Dinamika politik di Hindia Belanda tidak bisa dipisahkan dari perubahan politik dunia. Hal yang sama juga terjadi pada pergerakan nasional yang menyertainya. Mengesampingkan kondisi perpolitikan dunia dalam melihat pasang surut pergerakan nasional sama halnya dengan mengingkari kebangkitan nasional yang sedang terjadi di negeri-negeri Asia.
Kenyataanya, para tokoh pergerakan selalu mengikuti perkembangan dunia dan memanfaatkan keuntungan dari perubahan-perubahan itu.
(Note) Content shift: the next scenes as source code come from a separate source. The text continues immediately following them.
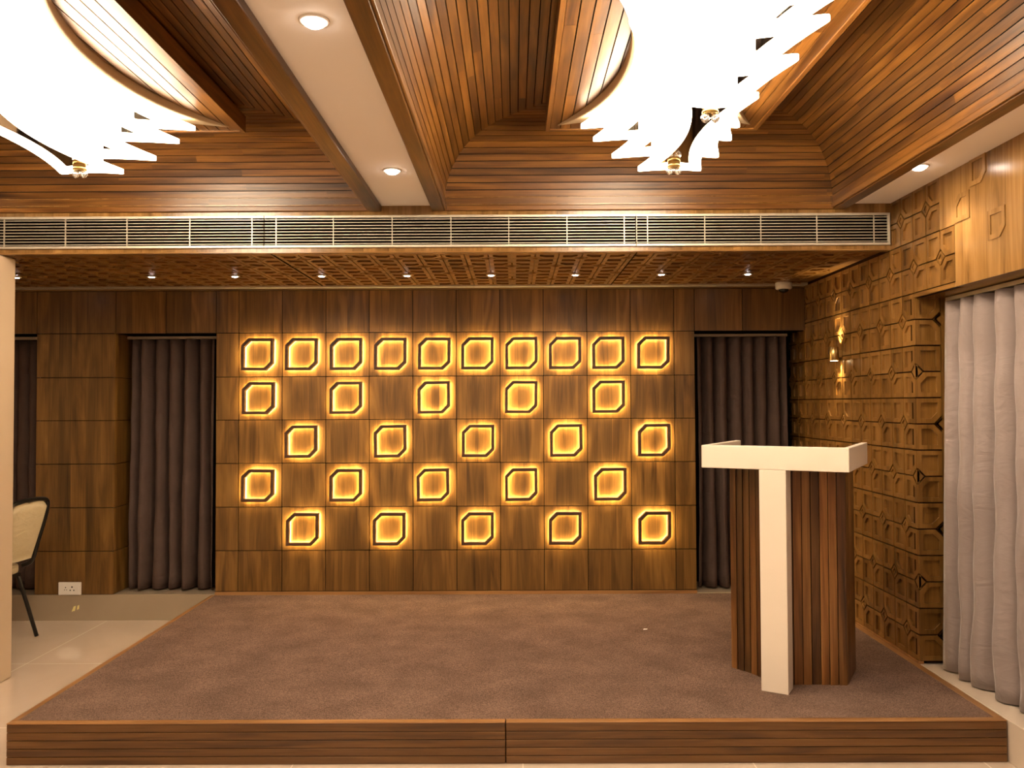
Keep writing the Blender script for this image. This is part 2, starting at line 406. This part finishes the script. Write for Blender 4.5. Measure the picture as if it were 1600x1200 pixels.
# back wall: veneer tiles with open joints
rows = [.195, .473, .771, 1.07, 1.368, 1.665, 1.968, 2.262]
cols = [-2.053] + [-1.896+.3*k for k in range(11)] + [1.246]
b = MB(); gp = .0025; Y0 = 5.70
STRIPS = {}
def tile(x0, x1, z0, z1, depth=.018, matched=False):
    key = x0 if matched else (x0, z0)
    if key not in STRIPS:
        xs = [x0+gp]
        while xs[-1] < x1-gp-.05: xs.append(xs[-1]+random.uniform(.05, .12))
        if len(xs) < 2: xs.append(0)
        xs[-1] = x1-gp
        STRIPS[key] = [(p, q, random.random(), rnd()) for p, q in zip(xs, xs[1:])]
    jit = random.uniform(-.12, .12)
    for p, q, tn, off in STRIPS[key]:
        b.box(p, q, Y0, Y0+depth, z0+gp, z1-gp, grain='z', tone=min(1, max(0, tn+jit)), off=off)
for c0, c1 in zip(cols, cols[1:]):
    for z0, z1 in zip(rows, rows[1:]): tile(c0, c1, z0, z1)
for z0, z1 in zip([.178]+rows[1:], rows[1:]): tile(-3.292, -2.747, z0, z1, .30, True)
for c0, c1 in ((-4.3, -3.8), (-3.8, -3.292), (-2.747, -2.40), (-2.40, -2.053), (1.246, 1.577), (1.577, 2.009)): tile(c0, c1, rows[-2], rows[-1])
b.box(XL, XR-.001, Y0-.012, Y0+.02, rows[-1]+.001, ZS-.001, tone=.75, grain='x')
wall_back = b.build('wall_back', VENEER, kind='structure')
b = MB()
b.box(-2.053+.002, 1.246-.002, Y0+.012, YB, .177, 2.3); b.box(-3.27, -2.77, Y0+.015, YB, .18, 2.3)
b.box(XL, XR+.3, Y0+.016, YB, rows[-2]+.004, 2.3)
b.box(XL-.1, 2.45, YB, YB+.08, 0, 2.9)
b.build('panel_backing', DARK, wall_back)
b = MB(); b.box(-2.053, 1.246, Y0-.006, Y0+.01, .171, .192, .5); b.build('trim_2', EDGE, kind='structure')

# stone plinth under the back wall, stone ledge under the side curtain
b = MB(); b.box(XL, 2.35, Y0, YB, 0, .1765); b.build('baseboard_back', PLINTH, kind='structure', bevel=.002)
b = MB(); b.box(2.012, 2.40, YF, 4.15, 0, .171); b.build('baseboard_right', LEDGE, kind='structure', bevel=.003)

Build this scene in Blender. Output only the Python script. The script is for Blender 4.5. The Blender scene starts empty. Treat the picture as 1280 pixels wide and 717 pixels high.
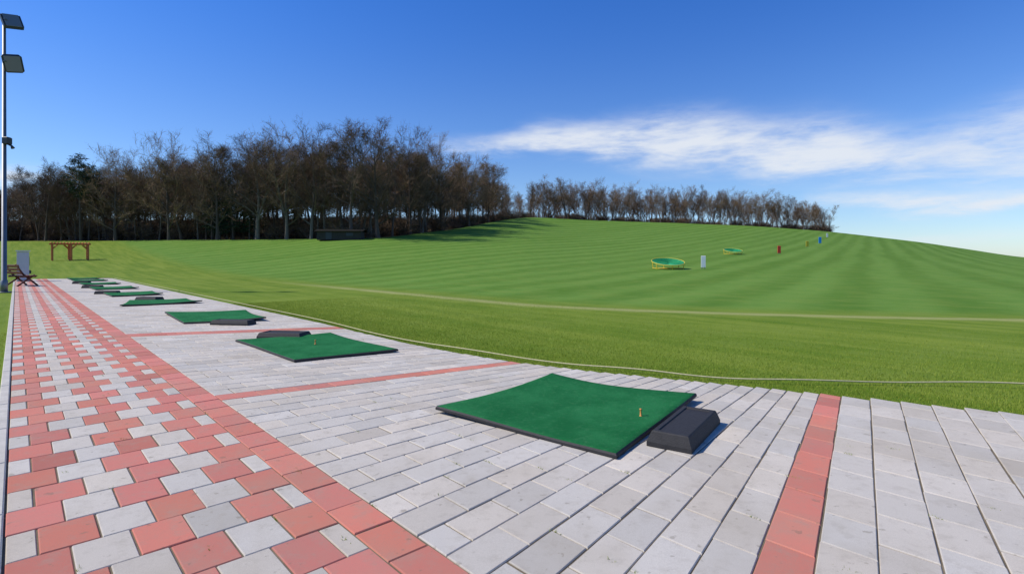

Jalinan yang terikat antara pergerakan nasional dan perpolitikan dunia sangat terlihat ketika kondisi Eropa sedang berkecambuk perang dunia.
Pada saat jalinan negeri Belanda dan tanah jajahan terputus, maka pemerintah kolonial membentuk dewan rakyat yang nantinya diharapkan dapat membantu pemerintah mengatasi perubahan yang sedang terjadi. Pasca perang, tatkala komunikasi kembali normal, jalinan Eropa dan Hindia Belanda di warnai dengan fenomena kemunculan fasisme di Italia dan Jerman.
Kemunculan fasisme yang bebarengan dengan depresi ekonomi menjadi perhatian tersendiri bagi kalangan pergerakan. Mereka melihat perubahan dunia, sehingga yang harus dilakukan adalah bagaimana melakukan reaksi terutama dalam konteks pergerakan dalam negeri.
Pada waktu itu, kata fasisme paling sering muncul di surat kabar. Meskipun begitu, belum banyak kaum pergerakan yang paham hakikat dari fasisme. oleh karena itu, beberapa tokoh baik dari PNI maupun Partindo, berkali-kali mengingatkan dan memberi penjelasan mengenai arti dari kata fasisme. Bagi keduanya, memahami fasisme sangat penting sebelum memberikan penilaian terhadap ide itu.
Dalam menanggapi fasisme, kaum pergerakan nasional terpecah menjadi dua; kelompok yang mendukung ide fasisme (Parindra) dan kelompok yang menolak (PNI Baru dan Partindo).
Disamping kelompok tersebut, ada juga organisasi politik yang mengadopsi dan mengidentifikasikan diri sebagai organisasi berhaluan fasis seperti NIFO, FU, dan Partai Fascist Indonesia. Terlepas dari polarisasi politik akibat demam fasisme, yang juga harus diperhatikan di sini adalah, bahwa pada periode ini kaum pergerakan kembali lagi memikirkan ulang konsep nasionalisme Indonesia.